Consequences if Changes are Made Unilaterally
If a landlord does not obtain a tenant’s approval to an amendment to the Lease, or chooses to implement unilaterally changes to the Lease, the tenant is well advised to object to the change and supplement the following:
• date of the proposed change
• lease provision being modified or removed
• if modification of lease term, the new term
• if modification of use allowance, the use and any other allowed uses
• if removal of a right of first refusal or purchase, a date by which to respond to offer
• if modification of maintenance responsibility, the new divided responsibility between
tenant and landlord
• if replacement of landlord due to foreclosure sale, date upon which tenant must pay rents
to new owner
• if removal of a right of first offer for purchase of landlord’s interest, a new date by which
to respond to a request for purchase
• if cancellation of an easement, services to be provided in lieu of cancellation (if any)
• if ability to assign Lease, description of the tenants interests being encumbered.

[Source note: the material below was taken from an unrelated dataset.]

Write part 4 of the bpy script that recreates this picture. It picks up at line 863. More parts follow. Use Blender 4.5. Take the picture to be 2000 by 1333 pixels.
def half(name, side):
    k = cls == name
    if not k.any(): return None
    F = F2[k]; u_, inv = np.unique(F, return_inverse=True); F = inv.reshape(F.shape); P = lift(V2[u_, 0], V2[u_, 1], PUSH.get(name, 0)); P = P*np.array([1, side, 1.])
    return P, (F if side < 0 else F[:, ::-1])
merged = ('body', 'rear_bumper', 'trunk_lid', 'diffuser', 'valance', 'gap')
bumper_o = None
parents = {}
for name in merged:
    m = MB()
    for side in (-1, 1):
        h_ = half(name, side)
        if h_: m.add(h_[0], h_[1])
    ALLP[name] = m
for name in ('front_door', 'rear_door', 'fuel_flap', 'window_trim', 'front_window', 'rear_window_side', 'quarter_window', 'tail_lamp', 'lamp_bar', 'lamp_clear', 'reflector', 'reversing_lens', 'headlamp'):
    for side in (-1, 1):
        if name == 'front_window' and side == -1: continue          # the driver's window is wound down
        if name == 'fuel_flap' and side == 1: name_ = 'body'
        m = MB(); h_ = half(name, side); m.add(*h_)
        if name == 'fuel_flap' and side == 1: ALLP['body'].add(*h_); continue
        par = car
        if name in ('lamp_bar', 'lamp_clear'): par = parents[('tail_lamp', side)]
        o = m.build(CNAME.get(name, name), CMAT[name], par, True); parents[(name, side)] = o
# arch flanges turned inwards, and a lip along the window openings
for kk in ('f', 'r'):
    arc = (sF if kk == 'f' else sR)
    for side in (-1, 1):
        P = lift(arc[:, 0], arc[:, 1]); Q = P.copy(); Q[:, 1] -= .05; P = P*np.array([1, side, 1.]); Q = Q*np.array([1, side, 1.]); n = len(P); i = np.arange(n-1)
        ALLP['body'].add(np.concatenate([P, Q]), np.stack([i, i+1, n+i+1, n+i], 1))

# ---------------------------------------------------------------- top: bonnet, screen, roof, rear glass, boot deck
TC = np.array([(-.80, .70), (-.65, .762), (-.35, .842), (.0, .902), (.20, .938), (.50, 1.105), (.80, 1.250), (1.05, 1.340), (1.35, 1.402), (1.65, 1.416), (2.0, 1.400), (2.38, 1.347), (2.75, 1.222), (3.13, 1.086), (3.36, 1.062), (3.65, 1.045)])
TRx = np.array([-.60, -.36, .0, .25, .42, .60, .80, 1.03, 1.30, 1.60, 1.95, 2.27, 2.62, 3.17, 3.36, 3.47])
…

Failure to obtain a tenant’s approval may subject the landlord to liability and the loss of a profitable rental.
The Rights of the Tenant
In addition to the aforementioned remedies, a tenant has several different avenues available when seeking protection from an improperly executed modification of a lease agreement. At a minimum, the validity of a proposed lease change should be documented in writing to ensure that the information is available for evidence purposes. Further, given the profound nature of the subject matter and the various potential avenues for liability, obtaining legal advice from a qualified attorney is desirable in order to, among other things, fully understand procedural and substantive rights, and how these rights are impacted by the specific circumstances surrounding a proposal for a lease change.
Final Thoughts: Striking a Balance
As with most issues in the landlord-tenant relationship, the goal should be a balance of rights and responsibilities under the relationship. New Jersey law has evolved and the statutes have supported tenants’ rights. The recent cases reflect that tenant protections should not lead to an unfair, subjective outcome for landlords. So, while tenant protections lead to a potential imbalance of rights and responsibilities, the law still maintains the right of a landlord to assert its rights under the lease upon proper notice. A landlord making change orders or modifying a lease agreement should issue proper tenant notices and maintain all of its documentation. This way , if the modifications are substantial and documentation shows that the landlord substantially modified the tenant’s expected use, the landlord can argue for a corresponding adjustment in the rents. If the landlord complies with its obligations under the lease and the law — the tenant should not have a basis to seek any remedies under the New Jersey Consumer Fraud Act or any other theory of recovery against the landlord — especially where the penalties under the CFA are so onerous. Unless there is gross negligence in performance of its obligations under the lease, a tenant almost never obtains CFA damages when seeking contract damages.